With the right segmentation and email templates, your campaigns can be laser-targeted at scale. One SDR can manage dozens of simultaneous campaigns, schedule hundreds and hundreds of emails per day. Once you find companies with shared problems and triggers, you can run identical campaigns for all of them, or tweak and customize for critical prospect segments (run metrics later to make sure it’s worth your time!).

After several campaigns you’ll start to see what works for you. Then the SDR can simply press “go” for each new list of prospects.

SDRs get to spend more time learning to respond, connect, and close. Companies get a more efficient and predictable outbound process. Win-win!

But how big of a win? Let’s talk metrics.

Immediate impact

I learned to prospect at Sendbloom, so I don’t have personal experience with the bad old days. But our customers do. On average, switching to a Sendbloom-based workflow results in triple the qualified leads per rep. And for top performers — reps who really know how to leverage automation and talk to prospects — we’ve seen over 5x increase in qualified leads.

We haven’t measured the impact of using lead lists and lead filtering tools, but if you have metrics on it we’d love to see them. We’re a very small company, so it’s harder to justify the cost of tools like Datanyze (the larger the sales team, the more sense it makes, since it only takes one seat to generate your leads). For now I’m using Email Hunter, toofr, and Bulk Email Checker to guess and check email lists.

Even with list tools, it’s good practice to use an email validator. List making is a messy game, and every tool I’ve seen returns a lot of bad info. If you have a list generator you love, let us know.

Future impact

A lot of companies already share email copy internally (if you don’t, you should). A lot of companies have scripts and templates, often built off the work of an early top performer, but without any process to iterate and improve. Some companies have done A/B tests and optimized language. That’s great. That’s mandatory.

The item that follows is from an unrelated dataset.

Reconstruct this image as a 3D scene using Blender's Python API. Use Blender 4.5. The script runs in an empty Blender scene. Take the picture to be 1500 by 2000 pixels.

But there’s a next step, a step only accessible once outbound is standardized and automated. A step nobody is doing yet. That step is to measure which copy, campaign length, and timing works best for each prospect segment, extracted from millions of emails sent to thousands of companies. Do VPs prefer shorter emails than directors? Do women prefer warmer language than men? Is it better to bump a conversation or change the subject line? Which metrics matter more to tech companies vs ad companies?

That’s the direction outbound marketing has been going for B2C. It’s time for outbound B2B sales to catch up. Outbound sales has always been a low-percentage game, with connects and replies ranging from 1–15% and SQLs many times lower than that. There is a huge amount of room for improvement, and standardized automation and metrics is the best way to do it.

The door-to-door salesman is dead.

The copy-pasting SDR is next.

Long live the data-driven SDR, commander of an invisible robot army.